RAW DATA >>
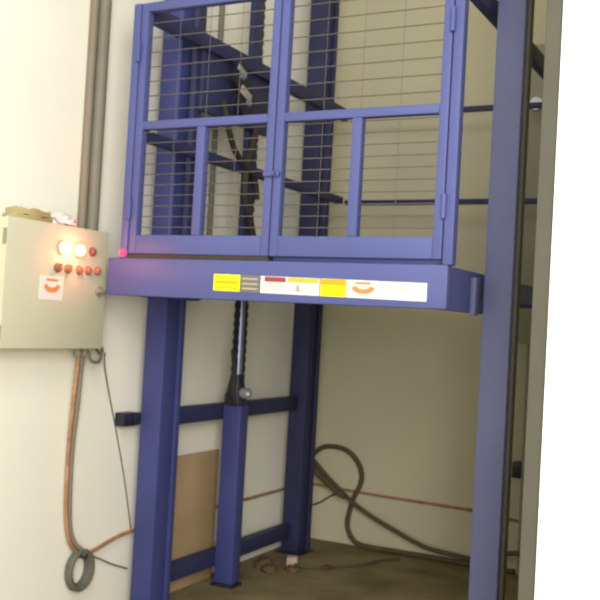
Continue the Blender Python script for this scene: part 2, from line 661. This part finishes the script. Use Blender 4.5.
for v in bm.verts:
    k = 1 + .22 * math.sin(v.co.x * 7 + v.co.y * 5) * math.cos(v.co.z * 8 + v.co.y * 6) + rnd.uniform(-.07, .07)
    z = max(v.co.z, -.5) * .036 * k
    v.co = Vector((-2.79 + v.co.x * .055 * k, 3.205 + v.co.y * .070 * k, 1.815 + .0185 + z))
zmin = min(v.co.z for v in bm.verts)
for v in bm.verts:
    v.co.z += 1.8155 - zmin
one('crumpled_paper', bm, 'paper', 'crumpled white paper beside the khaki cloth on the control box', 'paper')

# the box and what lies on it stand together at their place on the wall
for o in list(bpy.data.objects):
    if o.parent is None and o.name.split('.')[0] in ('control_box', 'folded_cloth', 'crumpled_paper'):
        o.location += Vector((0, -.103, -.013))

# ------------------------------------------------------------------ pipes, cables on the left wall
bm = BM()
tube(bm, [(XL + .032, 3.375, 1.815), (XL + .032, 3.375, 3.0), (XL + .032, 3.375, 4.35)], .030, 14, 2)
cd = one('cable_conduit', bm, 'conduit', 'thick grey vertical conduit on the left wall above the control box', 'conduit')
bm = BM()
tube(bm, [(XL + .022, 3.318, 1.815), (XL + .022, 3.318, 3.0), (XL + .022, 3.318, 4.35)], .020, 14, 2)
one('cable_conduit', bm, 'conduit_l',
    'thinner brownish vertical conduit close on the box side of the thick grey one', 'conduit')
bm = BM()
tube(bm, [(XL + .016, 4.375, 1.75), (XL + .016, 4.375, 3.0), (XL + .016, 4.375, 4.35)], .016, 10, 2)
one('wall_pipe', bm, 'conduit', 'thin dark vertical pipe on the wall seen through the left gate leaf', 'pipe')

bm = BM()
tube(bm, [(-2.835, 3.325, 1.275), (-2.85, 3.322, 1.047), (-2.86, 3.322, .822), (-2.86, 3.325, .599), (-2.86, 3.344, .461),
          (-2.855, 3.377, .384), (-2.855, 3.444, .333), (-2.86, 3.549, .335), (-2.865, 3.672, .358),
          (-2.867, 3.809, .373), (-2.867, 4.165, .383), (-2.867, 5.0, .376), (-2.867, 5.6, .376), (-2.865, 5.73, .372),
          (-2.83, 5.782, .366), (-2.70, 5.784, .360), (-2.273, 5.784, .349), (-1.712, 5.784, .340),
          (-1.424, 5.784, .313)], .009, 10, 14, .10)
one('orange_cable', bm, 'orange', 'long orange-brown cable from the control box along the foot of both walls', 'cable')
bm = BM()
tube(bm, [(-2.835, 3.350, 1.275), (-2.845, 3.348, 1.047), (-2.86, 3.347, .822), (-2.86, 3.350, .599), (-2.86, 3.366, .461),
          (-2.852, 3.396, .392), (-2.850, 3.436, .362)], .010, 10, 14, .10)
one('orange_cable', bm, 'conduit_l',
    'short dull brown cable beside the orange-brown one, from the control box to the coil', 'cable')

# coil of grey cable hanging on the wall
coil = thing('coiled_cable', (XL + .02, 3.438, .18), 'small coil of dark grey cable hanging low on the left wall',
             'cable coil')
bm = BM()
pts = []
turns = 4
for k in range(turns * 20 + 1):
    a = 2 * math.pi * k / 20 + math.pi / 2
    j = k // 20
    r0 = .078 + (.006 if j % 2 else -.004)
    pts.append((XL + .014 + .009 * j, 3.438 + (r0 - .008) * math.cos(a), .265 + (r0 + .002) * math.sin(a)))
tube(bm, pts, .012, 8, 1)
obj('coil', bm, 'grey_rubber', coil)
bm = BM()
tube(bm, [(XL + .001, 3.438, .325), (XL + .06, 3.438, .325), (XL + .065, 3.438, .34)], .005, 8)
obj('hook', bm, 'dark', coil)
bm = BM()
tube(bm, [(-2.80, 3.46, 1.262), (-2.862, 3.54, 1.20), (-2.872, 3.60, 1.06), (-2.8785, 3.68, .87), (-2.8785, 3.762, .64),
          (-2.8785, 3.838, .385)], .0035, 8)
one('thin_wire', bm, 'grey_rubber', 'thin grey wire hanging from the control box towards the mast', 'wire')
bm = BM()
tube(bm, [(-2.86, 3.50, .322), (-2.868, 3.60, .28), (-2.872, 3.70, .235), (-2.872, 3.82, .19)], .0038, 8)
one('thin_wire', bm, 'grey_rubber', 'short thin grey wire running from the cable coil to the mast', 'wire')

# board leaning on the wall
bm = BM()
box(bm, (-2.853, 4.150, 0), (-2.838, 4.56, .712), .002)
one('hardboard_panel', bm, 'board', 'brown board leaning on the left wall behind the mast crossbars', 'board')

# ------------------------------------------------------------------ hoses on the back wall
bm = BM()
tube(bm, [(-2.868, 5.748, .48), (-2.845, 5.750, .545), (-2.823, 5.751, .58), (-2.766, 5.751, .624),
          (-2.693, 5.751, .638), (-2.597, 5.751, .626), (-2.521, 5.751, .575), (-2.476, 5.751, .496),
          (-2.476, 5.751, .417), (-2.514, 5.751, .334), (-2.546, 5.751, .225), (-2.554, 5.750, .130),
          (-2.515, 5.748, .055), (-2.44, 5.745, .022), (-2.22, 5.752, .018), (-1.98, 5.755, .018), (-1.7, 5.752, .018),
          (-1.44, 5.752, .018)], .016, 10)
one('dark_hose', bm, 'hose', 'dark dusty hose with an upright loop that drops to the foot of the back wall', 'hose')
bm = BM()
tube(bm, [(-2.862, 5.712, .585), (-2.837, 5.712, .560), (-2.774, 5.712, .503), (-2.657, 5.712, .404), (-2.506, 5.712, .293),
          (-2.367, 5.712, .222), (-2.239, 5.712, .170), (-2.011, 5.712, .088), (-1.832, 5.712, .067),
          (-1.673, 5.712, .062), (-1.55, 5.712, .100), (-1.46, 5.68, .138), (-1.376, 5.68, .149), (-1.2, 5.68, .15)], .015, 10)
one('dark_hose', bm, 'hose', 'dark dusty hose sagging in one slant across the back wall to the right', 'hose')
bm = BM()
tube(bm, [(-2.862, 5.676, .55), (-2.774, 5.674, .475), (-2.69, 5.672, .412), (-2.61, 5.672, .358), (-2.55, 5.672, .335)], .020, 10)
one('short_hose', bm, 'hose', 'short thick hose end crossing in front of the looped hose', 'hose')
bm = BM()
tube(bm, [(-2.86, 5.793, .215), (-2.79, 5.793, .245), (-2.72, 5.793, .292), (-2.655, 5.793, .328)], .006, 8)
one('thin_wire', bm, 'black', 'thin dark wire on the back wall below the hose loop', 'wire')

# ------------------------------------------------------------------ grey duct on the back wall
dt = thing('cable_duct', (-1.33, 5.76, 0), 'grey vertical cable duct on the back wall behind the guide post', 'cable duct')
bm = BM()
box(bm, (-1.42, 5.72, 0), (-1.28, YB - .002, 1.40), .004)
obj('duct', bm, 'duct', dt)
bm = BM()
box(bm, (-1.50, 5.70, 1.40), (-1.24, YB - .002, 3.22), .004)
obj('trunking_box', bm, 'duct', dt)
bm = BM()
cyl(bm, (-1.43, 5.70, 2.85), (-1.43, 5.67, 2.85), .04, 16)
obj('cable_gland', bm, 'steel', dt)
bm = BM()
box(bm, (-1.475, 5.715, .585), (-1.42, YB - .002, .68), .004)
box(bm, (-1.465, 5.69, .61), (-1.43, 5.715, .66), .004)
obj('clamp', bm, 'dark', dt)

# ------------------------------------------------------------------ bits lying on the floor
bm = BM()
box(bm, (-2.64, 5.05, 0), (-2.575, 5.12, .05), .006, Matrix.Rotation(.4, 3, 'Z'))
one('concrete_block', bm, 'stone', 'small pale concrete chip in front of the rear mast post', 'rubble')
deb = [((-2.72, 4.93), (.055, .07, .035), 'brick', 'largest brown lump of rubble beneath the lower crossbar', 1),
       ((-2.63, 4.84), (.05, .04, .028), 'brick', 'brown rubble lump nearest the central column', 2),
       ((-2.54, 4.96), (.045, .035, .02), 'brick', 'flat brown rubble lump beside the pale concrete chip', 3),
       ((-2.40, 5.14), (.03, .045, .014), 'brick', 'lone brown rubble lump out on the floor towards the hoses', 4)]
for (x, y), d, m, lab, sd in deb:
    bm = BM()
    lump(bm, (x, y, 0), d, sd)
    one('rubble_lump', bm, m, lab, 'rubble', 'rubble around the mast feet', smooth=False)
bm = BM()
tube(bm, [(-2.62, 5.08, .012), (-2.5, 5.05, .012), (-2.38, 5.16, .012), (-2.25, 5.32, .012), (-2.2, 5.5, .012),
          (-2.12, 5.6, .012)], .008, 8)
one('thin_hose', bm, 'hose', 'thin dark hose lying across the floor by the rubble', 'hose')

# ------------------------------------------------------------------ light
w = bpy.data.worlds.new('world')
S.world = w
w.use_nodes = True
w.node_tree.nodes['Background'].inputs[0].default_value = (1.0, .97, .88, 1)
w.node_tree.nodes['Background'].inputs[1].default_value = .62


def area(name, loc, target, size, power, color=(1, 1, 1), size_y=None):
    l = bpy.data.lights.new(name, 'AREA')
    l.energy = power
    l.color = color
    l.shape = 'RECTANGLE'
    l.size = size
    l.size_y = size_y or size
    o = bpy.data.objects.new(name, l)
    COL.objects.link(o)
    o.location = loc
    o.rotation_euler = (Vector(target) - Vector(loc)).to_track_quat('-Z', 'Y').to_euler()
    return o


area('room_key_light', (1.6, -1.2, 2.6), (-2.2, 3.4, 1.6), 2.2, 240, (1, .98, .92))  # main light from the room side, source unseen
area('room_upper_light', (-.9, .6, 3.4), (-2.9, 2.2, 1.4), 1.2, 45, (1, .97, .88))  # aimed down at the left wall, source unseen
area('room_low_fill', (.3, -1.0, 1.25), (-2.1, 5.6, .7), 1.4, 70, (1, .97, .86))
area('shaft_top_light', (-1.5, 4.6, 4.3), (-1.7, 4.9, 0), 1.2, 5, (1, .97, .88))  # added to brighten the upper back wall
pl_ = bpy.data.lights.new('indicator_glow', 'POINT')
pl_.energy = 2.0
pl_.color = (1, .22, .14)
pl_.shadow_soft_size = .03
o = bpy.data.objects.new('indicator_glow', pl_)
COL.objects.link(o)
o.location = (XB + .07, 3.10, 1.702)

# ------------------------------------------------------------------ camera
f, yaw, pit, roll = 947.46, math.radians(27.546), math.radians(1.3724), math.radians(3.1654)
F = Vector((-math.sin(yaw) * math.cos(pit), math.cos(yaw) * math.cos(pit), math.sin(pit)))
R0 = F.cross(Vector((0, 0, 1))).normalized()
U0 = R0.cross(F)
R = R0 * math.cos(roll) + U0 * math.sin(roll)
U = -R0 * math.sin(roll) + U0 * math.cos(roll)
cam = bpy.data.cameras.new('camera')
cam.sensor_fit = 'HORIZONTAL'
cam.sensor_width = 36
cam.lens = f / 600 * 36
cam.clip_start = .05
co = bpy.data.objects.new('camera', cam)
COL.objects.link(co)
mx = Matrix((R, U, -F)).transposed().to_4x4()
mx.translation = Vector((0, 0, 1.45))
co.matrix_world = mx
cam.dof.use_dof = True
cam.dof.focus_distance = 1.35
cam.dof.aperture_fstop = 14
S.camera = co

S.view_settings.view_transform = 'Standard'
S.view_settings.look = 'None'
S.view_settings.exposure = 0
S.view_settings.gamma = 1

WHAT YOU ARE ASKED TO DO >> Your task is to reproduce exactly the lines from the start of the data above through the line containing "o.location += Vector((0, -.103, -.013))", leaving every picture out.

SOLUTION FOR THIS EXERCISE >>
Continue the Blender Python script for this scene: part 2, from line 661. This part finishes the script. Use Blender 4.5.
for v in bm.verts:
    k = 1 + .22 * math.sin(v.co.x * 7 + v.co.y * 5) * math.cos(v.co.z * 8 + v.co.y * 6) + rnd.uniform(-.07, .07)
    z = max(v.co.z, -.5) * .036 * k
    v.co = Vector((-2.79 + v.co.x * .055 * k, 3.205 + v.co.y * .070 * k, 1.815 + .0185 + z))
zmin = min(v.co.z for v in bm.verts)
for v in bm.verts:
    v.co.z += 1.8155 - zmin
one('crumpled_paper', bm, 'paper', 'crumpled white paper beside the khaki cloth on the control box', 'paper')

# the box and what lies on it stand together at their place on the wall
for o in list(bpy.data.objects):
    if o.parent is None and o.name.split('.')[0] in ('control_box', 'folded_cloth', 'crumpled_paper'):
        o.location += Vector((0, -.103, -.013))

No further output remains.